Few of us know exactly how it works, but we’re all well aware of the importance of class standing in determining our first assignment after graduation. We haven’t yet attended a single academic class or flown our first training flight, and already we’re in the mode that will rule our lives for the next year.
Personal performance is all that matters. I will be judged, and I will judge others. Will I be able to stand proud among my peers? The atmosphere at this moment is only the beginning of an intense experience that will answer this question for the first of many times in my Air Force career.
Within a month or so, we know that toward the end of our undergraduate pilot training course, the cockpit assignments available (aircraft type and where based) will be published.
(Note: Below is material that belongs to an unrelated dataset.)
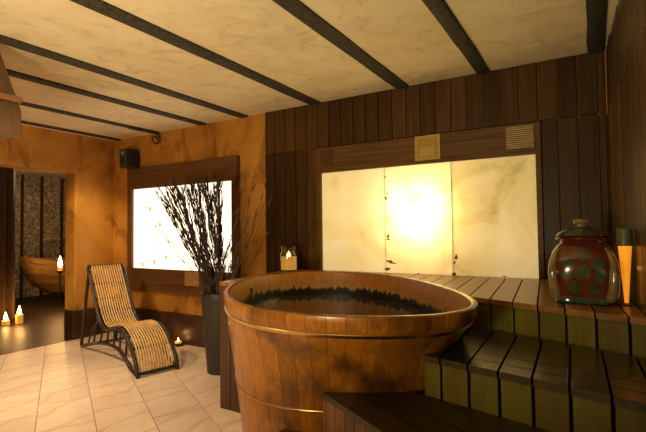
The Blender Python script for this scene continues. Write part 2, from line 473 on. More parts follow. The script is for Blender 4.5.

Each student will then fill out a “dream sheet” to arrange the choices in order of preference. Once class standing is finalized based upon the combination of academic and flying grades, the process begins.
In 1964 there are seven USAF UPT locations, and Reese is not the only base at which students of Class 66-D are in training. But with no way to compare the relative performance of students at different locations, we are in direct competition only with other students at our base. This means there will be more than one student at each rank-order position, and the only fair way to determine who gets to choose first is to begin with the element of chance.
The top student at each location will be placed in a group and “picked out of a hat” in random order to be awarded their first dream-sheet choices. That order will be repeated for the second-place finishers, etc., until all the students in Class 66-D have received their assignments.
If every student fills out identical dream sheets, predicting the next assignment won’t be all that difficult. But we won’t, of course, and for those not near the top of the class, the big question is, “What will be left when they finally get to me?”
Graduates of Class 66-D will receive their assignments in the fall of 1965. The Cold War dominates America’s military strategy, but our involvement in Vietnam is heating up. By this point in training, students will be able to make an informed guess about how many classmates want a tactical fighter, fighter-interceptor, strategic bomber, air-refueling tanker, cargo/airlift, or a “retread” assignment as a UPT instructor.
I will be in competition only with those UPT classmates who want to fly fighters. With no way to predict the total number of fighter assignments that will be available to our class, I can only do my best in academics and flying and hope to be competitive when the time comes to learn what my future holds in store. For the next year, I will live in an atmosphere of constant pressure to be better than the next guy.
Welcome to the world of military aviation.